Витя Поляков попал в Третью экспериментальную школу. В этой школе работала его мать, именно поэтому он не пошёл в бывшую гимназию в двух шагах от дома — через Сивцев Вражек. Идти в Третью экспериментальную имени Карла Маркса было по московским детским меркам долго — через Арбат, минуя переулки, поверх которых был в шестидесятые проложен проспект Калинина, что нынче называется Новый Арбат. Мимо дома, где умирал Гоголь, с пустым ещё сквериком (туда потом, в пятидесятом году, свезут знаменитый «грустный» памятник Гоголю), а сейчас Витя Поляков идёт по Мерзляковскому переулку и сворачивает в Столовый.

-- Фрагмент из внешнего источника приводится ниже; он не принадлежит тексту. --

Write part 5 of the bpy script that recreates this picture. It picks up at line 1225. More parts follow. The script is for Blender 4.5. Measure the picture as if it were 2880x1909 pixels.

Школа в Столовом переулке имеет длинную историю: сначала это был пансион, затем женская гимназия, потом, уже после Полякова, московские школы делились на мужские и женские, делились, сливались — и сейчас, соединившись с Флёровской гимназией, другими школами, Третья школа превратилась в школу № ПО.
Это хитрый процесс, в котором бродила закваска московской интеллигенции, составы менялись, сливались коллективы — уходили одни поколения, до кипения нагревали школьные здания политические обстоятельства.
В своей работе «Летопись одной московской школы» Н. П. Садкович перечисляет известные имена, связанные с этой школой: «Директора-новаторы: создатель мужской гимназии Александр Ефимович Флёров (1907–1917), академик АПН Александр Сергеевич Барков (1917–1925), член-корреспондент АПН СССР Иван Кузьмич Новиков (1925–1952), создатель женской гимназии Мария Густавовна Брюхоненко (1906–1917).
Авторы учебников: Николай Леонидович Глинка (школа № 3), Александр Васильевич Перышкин (школа № 10).
Педагоги-орденоносцы (орден Ленина): Елизавета Александровна Архангельская, Александр Сергеевич Вакулов, Ноэми Абрамовна Хейфец, Елизавета Николаевна Цветкова, Лидия Германовна Янсон и другие.
Педагоги, погибшие фронтовики: Иван Иванович Кузьмин, Борис Михайлович Вайнштейн.
Педагоги, любимые учениками: Вера Акимовна Гусева, Иван Иванович Зеленцов, Иван Адамович Чернышевич.
Директора-ветераны: Елизавета Семеновна Хорохордина (1945–1958), Александр Николаевич Шпетный (1963–1979), Сергей Петрович Руднев (1944–1952, школа № 593).
Гимназисты (до 1918 года): народные артисты СССР Игорь Ильинский и Сергей Алексеев, Вера Холодная, Марина Цветаева.